Gli Anni Quaranta–Cinquanta
Nel 1942 esce una prima intensa monografia scritta da Carlo Ceruti ed edita da Guanda. I duri anni della guerra lo costringono a lasciare temporaneamente il suo studio milanese bombardato e a sfollare con i genitori a Cernobbio, sul lago di Como. Nel 1945 si sposa con Luisa, per lui sempre Isella, giovane crocerossina che gli darà tre figlie e gli sarà compagna fedele e insostituibile per tutta la vita. Nell’ambiente comasco si lega a sincera amicizia con gli artisti Carla Badiali e Manlio Rho. Ritorna quindi a Milano nel suo nuovo studio in via Corridoni e, in seguito, definitivamente, in via Tortona 31 (proprio di fronte all’attuale Mudec). Lo studio, sempre aperto ad amici e collezionisti, sarà la sua seconda casa. La vita artistica continua a essere ricca di esperienze, riconoscimenti e incontri con persone interessanti e degne di nota, tra le quali i pittori Arturo Tosi, Lucio Fontana, Fiorenzo Tomea e l’architetto Giò Ponti. Con l’incisore svizzero Mario Marioni nasce un rapporto di profonda sintonia che durerà fino alla scomparsa di quest’ultimo. Un’importante manifestazione di stima è testimoniata dalla presentazione di Ugo Nebbia per la prima personale alla Galleria “S. Fedele” di Milano nel 1951, cui seguiranno le altre due mostre nel 1955 e nel 1963; quest’ultima vede la pubblicazione della monografia curata dal critico Agnoldomenico Pica.

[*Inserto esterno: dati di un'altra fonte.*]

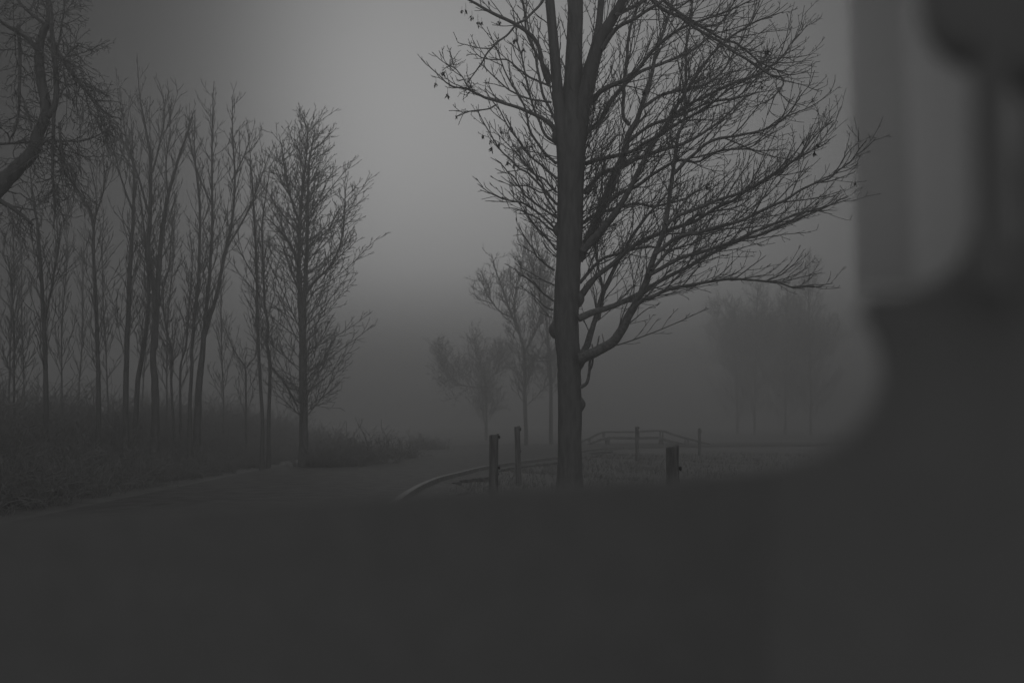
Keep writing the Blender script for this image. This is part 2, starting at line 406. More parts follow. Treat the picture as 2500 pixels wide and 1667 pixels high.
limbs_l = [
 ([(1358, 322), (1331, 295), (1282, 269), (1232, 252), (1182, 239), (1149, 219), (1109, 212), (1076, 192), (1055, 170), (1040, 149)], [6, 5.5, 4.6, 4.2, 3.6, 3, 2, 1.5, 1.1, .8], 0, -.6),
 ([(1149, 219), (1129, 196), (1108, 170), (1092, 163), (1078, 172)], [2, 1.7, 1.4, 1.1, .8], -.5, -.6),
 ([(1212, 256), (1195, 265), (1160, 270), (1135, 275), (1114, 288)], [2.2, 2, 1.7, 1.3, .8], -.3, -.5),
 ([(1340, 205), (1326, 160), (1308, 100), (1262, 60), (1199, 30), (1149, 3), (1120, -15)], [6.5, 6, 5.4, 5, 4.2, 3.4, 2.6], -.1, -1.1),
 ([(1262, 58), (1220, 100), (1182, 139), (1165, 170), (1147, 198)], [2.8, 2.5, 2.2, 1.8, 1.2], -.6, -.4),
 ([(1262, 58), (1290, 40), (1325, 2), (1350, -30)], [3.2, 3.2, 3.2, 3], -.6, -.2),
 ([(1346, 250), (1298, 244), (1262, 230), (1232, 212), (1195, 176), (1172, 152)], [3, 2.7, 2.4, 2, 1.5, .9], -.1, .6),
 ([(1346, 212), (1300, 190), (1268, 169), (1232, 143), (1182, 143), (1149, 114)], [3, 2.7, 2.3, 2, 1.5, .8], .1, .9),
 ([(1360, 436), (1330, 412), (1298, 385), (1270, 350), (1248, 315), (1212, 262), (1185, 215)], [3.5, 3.2, 2.8, 2.4, 2, 1.5, .8], 0, -.7),
 ([(1360, 500), (1315, 448), (1280, 420), (1248, 395), (1205, 345), (1175, 289), (1160, 262)], [3.6, 3.2, 2.8, 2.3, 1.8, 1.2, .7], .1, .6),
 ([(1360, 532), (1320, 505), (1282, 478), (1260, 440), (1238, 415), (1195, 386)], [3.2, 2.8, 2.4, 1.9, 1.5, .8], -.1, -.8),
 ([(1360, 563), (1320, 522), (1280, 500), (1230, 487), (1190, 465), (1165, 447)], [3.2, 2.8, 2.4, 1.9, 1.4, .8], .1, -.3),
 ([(1358, 568), (1317, 537), (1276, 516), (1228, 506)], [3, 2.4, 1.7, .9], .2, .8),
 ([(1354, 660), (1325, 640), (1307, 618), (1285, 585), (1266, 547)], [3, 2.5, 2, 1.5, .8], -.1, -.6),
 ([(1353, 696), (1307, 674), (1274, 654)], [2.4, 1.7, .9], .1, .5),
 ([(1352, 735), (1297, 690), (1256, 654)], [2.6, 1.9, .9], 0, -.4),
 ([(1350, 757), (1318, 738), (1289, 705)], [2.2, 1.6, .8], .1, .4),
 ([(1348, 775), (1330, 768), (1316, 760)], [1.8, 1.4, .8], -.1, -.2),
 ([(1358, 350), (1332, 330), (1312, 290), (1295, 230), (1275, 150), (1262, 90), (1250, 20)], [4, 3.6, 3.2, 2.8, 2.3, 1.8, 1.2], .1, .8),
 ([(1358, 300), (1330, 240), (1315, 180), (1300, 110), (1285, 40), (1265, -40)], [4, 3.6, 3.2, 2.6, 2, 1.3], .2, 1.1),
 ([(1350, 200), (1320, 150), (1290, 90), (1280, 30), (1262, -40)], [4, 3.5, 3, 2.4, 1.6], .2, -.5),
 ([(1358, 400), (1320, 360), (1290, 310), (1275, 250), (1240, 190), (1210, 120), (1190, 65)], [3.8, 3.4, 3, 2.5, 2, 1.5, .8], .1, -1.2),
 ([(1359, 470), (1330, 440), (1300, 420), (1270, 380), (1230, 345), (1200, 310)], [3, 2.6, 2.2, 1.8, 1.4, .8], .2, 1.0),
 ([(1359, 520), (1335, 480), (1318, 440), (1290, 400), (1265, 370), (1240, 330)], [3, 2.6, 2.2, 1.8, 1.4, .8], -.2, -.9),
 ([(1358, 610), (1330, 575), (1305, 550), (1270, 500), (1245, 470)], [3, 2.6, 2, 1.5, .8], .1, .7),
 ([(1358, 460), (1325, 470), (1290, 455), (1255, 455), (1220, 440)], [2.6, 2.2, 1.8, 1.4, .8], -.1, .3),
]
for pts, rad, d0, d1 in limbs_l:
    p, r = px_path(pts, rad, D + d0, D + d1)
    p = wiggle(p, 0.012, rng)
    B.add(p, r, 5, 0.03, rng)
    twigs(B, p, r, rng, 0, CFG_L)
# witches'-broom tufts and the low hanging shoot
for (x, y, n_) in ((1149, 214, 46), (1106, 160, 20), (1262, 372, 26), (1290, 360, 26), (1240, 330, 12)):
    c0 = np.array(P(x, y, D - .4))
    for _ in range(n_):
        d = rng.standard_normal(3); d[2] += .2
        c = grow(c0 + rng.standard_normal(3) * .05, d, rng.uniform(.08, .26), 5, rng, .2, .35)
        B.add(c, np.linspace(.006, .004, 5), 3)
for pts, rad in (([(1418, 946), (1433, 934), (1439, 905), (1441, 880), (1455, 855), (1463, 820)], [5, 4.2, 3.6, 3, 2.4, 1.6]),
                 ([(1439, 905), (1446, 890), (1448, 862), (1445, 840)], [3, 2.6, 2.2, 1.6]), ([(1452, 860), (1468, 845), (1474, 838), (1470, 815)], [2, 1.7, 1.3, .8]),
                 ([(1480, 843), (1500, 835), (1516, 829)], [2, 1.4, .8])):
    p, r = px_path(pts, rad, D - .2, D - .4); B.add(p, r, 5)
# shoots from the leaders
for (p, r), cf in zip(LEAD, (CFG_L, CFG_R, CFG_R, CFG_R)):
    twigs(B, p[4:], r[4:] * .5, rng, 0, dict(cf, space=[.16, .2, .14], start=[0, .12, .2], len=[1.2, .4, .1]))
# fine shoots straight off the stem, both sides
for _ in range(110):
    y = rng.uniform(250, 640); s = rng.choice([-1, 1, 1]); x = 1393 + s * 30
    p0 = np.array(P(x, y, D + rng.uniform(-.15, .3)))
    c = grow(p0, (s * rng.uniform(.5, 1.1), rng.uniform(-.8, .8), rng.uniform(.1, 1.1)), rng.uniform(.4, 1.3), 9, rng, .5, .16)
    rr = np.linspace(.009, .004, 9); B.add(c, rr, 4); twigs(B, c, rr, rng, 1, CFG_L if s < 0 else CFG_R)
B.build('crown', TWIG, tree)

# hanging bunches of dry seeds
def seed_mesh(seed):
    rg = np.random.default_rng(seed); v = []; f = []
    st = Tubes(); st.add([(0, 0, 0), (.004, 0, -.05), (0, .004, -.11)], [.003, .003, .003], 3)
    v = list(st.v[0]); f = [tuple(q) for q in st.f[0]]
    for _ in range(11):
        d = rg.standard_normal(3) * .55; d[2] = -abs(d[2]) - .6; d = unit(d); L = rg.uniform(.05, .095)
        a = unit(np.cross(d, rg.standard_normal(3))) * .0105; b = unit(np.cross(d, a)) * .004
        o = np.array([0, 0, -.10]) + rg.standard_normal(3) * .011
        k = len(v)
        v += [o, o + d * L * .55 + a, o + d * L, o + d * L * .55 - a, o + d * L * .5 + b, o + d * L * .5 - b]
        f += [(k, k + 1, k + 4), (k + 1, k + 2, k + 4), (k + 2, k + 3, k + 4), (k + 3, k, k + 4), (k, k + 5, k + 1), (k + 1, k + 5, k + 2), (k + 2, k + 5, k + 3), (k + 3, k + 5, k)]
    return v, f
seeds = []
for k in range(3):
    v, f = seed_mesh(20 + k)
    me = bpy.data.meshes.new('seed_cluster'); me.from_pydata([tuple(q) for q in v], [], f); me.materials.append(LEAF); me.update(); seeds.append(me)
spots = [(1064, 195), (1093, 220), (1128, 22), (1137, 14), (1152, 33), (1176, 50), (1167, 42), (1179, 325), (1197, 338), (1199, 348), (1224, 315), (1247, 302), (1219, 340), (1253, 348),
         (1240, 385), (1256, 392), (1298, 349), (1258, 86), (1114, 276), (1572, 217), (1082, 165), (1227, 475), (1219, 45), (1278, 110), (1960, 340), (1988, 360), (1995, 345), (2088, 440), (1872, 112), (1860, 205), (1620, 218), (1726, 440), (1548, 395)]
for k, (x, y) in enumerate(spots):
    o = bpy.data.objects.new('seed_cluster', seeds[k % 3]); C.objects.link(o); o.parent = tree
    o.location = P(x, y - 6, D - .4 if x < 1400 else D - .9) - TB
    o.rotation_euler = (0, 0, k * 1.7); s = 1.0 + .25 * math.sin(k * 2.3); o.scale = (s, s, s)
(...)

Gli Anni Sessanta–Settanta
Sono anni di maturità artistica, come testimoniano l’antologica alla Galleria “Cortina” a Milano nel 1970, le notevoli personali negli Stati Uniti, al “New York Cultural Center” nel 1971, alla Galleria “Bernheim–Jeune” a Parigi nel 1974 e la retrospettiva di grande interesse a Palazzo Butera a Palermo nel 1975. Il lungo soggiorno statunitense imprime una svolta decisiva al suo cammino pittorico: la sua pittura, da lui stesso definita astratto–figurativa, assume ora accenti decisamente forti di colore, espressi da pennellate pregne e intense che comunicano intensità alle cavalcate, alle maschere, alle battaglie.

Gli Anni Ottanta–Novanta
Non lascia Milano, ma trascorre lunghi periodi a Cadreglio, in una grande villa nei pressi di Como. Immerso nella silenziosa natura, la poesia, espressione fondamentale della sua sensibilità artistica, riflette il suo mondo pittorico. Nel 1981 edita il libro di poesie, tradotte in francese, con due acqueforti Nei cieli sempre verdi e Rebellato Editore pubblica la raccolta di poesie Mi azzurro di mare, con prefazione dello scrittore Michele Prisco. Scrive il critico Luciano Budigna: “… d’Accardi, a conoscerlo di persona, con quel suo sguardo di fanciullo timido e appassionato, quel sorriso incredibilmente dolce, quei modi pronti e apparentemente arrendevoli (ma, dietro a tutto questo, non sarà difficile intravedere un rigore morale, persino una durezza quasi giansenista, che non disarmeranno mai) dà, nella dimensione umana, la stessa sensazione che un suo quadro offre in quella estetica.”
Nel 1992 si trasferisce a Varese, dove muore il 31 agosto 1993.